You will testify on my behalf, right?
Absolutely! In either situation! Had he been my FIL he would have gone mysteriously missing long ago.
You will have to tell me your secret formula for dissolving bodies.
There are chemicals for that! 🙂
I need a bigger bathtub.
To be honest I learned a lot of what I know from watching The Black List. What a dark show.
Haha, I’m so glad you hid the screwdriver! Can’t wait to see what’s next with those crazy in-laws.
Thank you! On both counts.
Really looking forward to “Snapped”.
Thanks. You are keeping me on task during holiday insanity!
Sometimes I find it hard to believe that your in laws exist for real.
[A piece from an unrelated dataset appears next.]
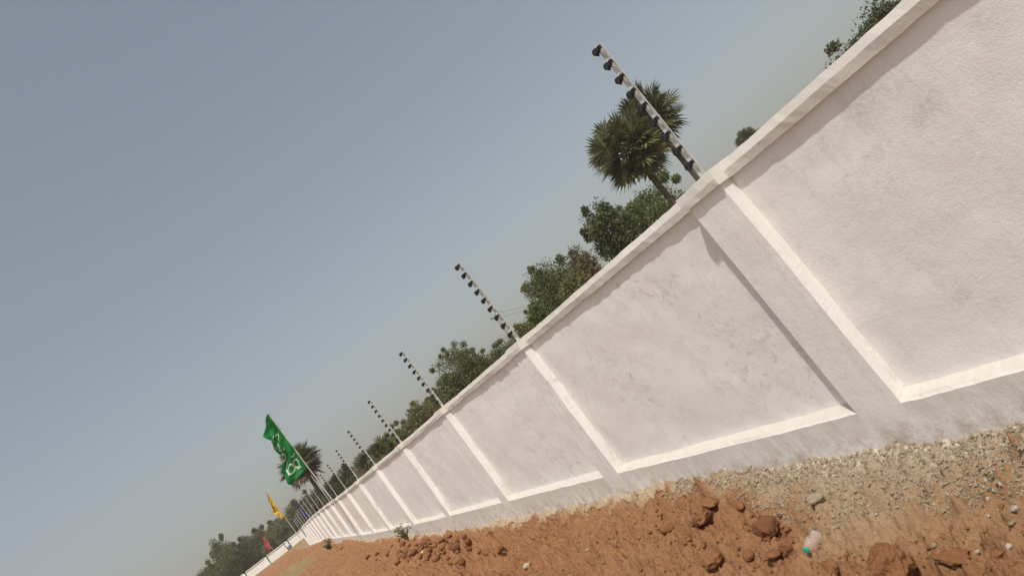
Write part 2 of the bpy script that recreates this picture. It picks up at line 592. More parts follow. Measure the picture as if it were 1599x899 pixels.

I have never met people so rude in my life, be it in China or anywhere else…
But hey, at least you have stories to tell!
Truly, truth is stranger than fiction.
The joke among writers for the last two years has been that if we submitted a fictional script with a character that did and said exactly what Donald Trump does and says, producers would laugh and reject it, telling us the villain was too ridiculously stupid, too unremittingly evil, and without enough complexity and depth to be anything but cartoonishly one dimensional.
What’s with Chinese people and home improvement?? My inlaws do the exact same thing… every time they used to come to our old house they would bring a big ass tool box set. I just thought: WHY!?
You really do have patience, Autumn. I’m so impressed with you! I would have lost it if I wet my pants (I would be the one running to a hotel room, haha).
Loved that toilet photo at the end 😉
I almost fled my own house (next post).
OMG, I can’t believe other in-laws do this? I am not alone! So are your in-laws any good at fixing things? Do you think they are doing you a service? Are they doing you a service?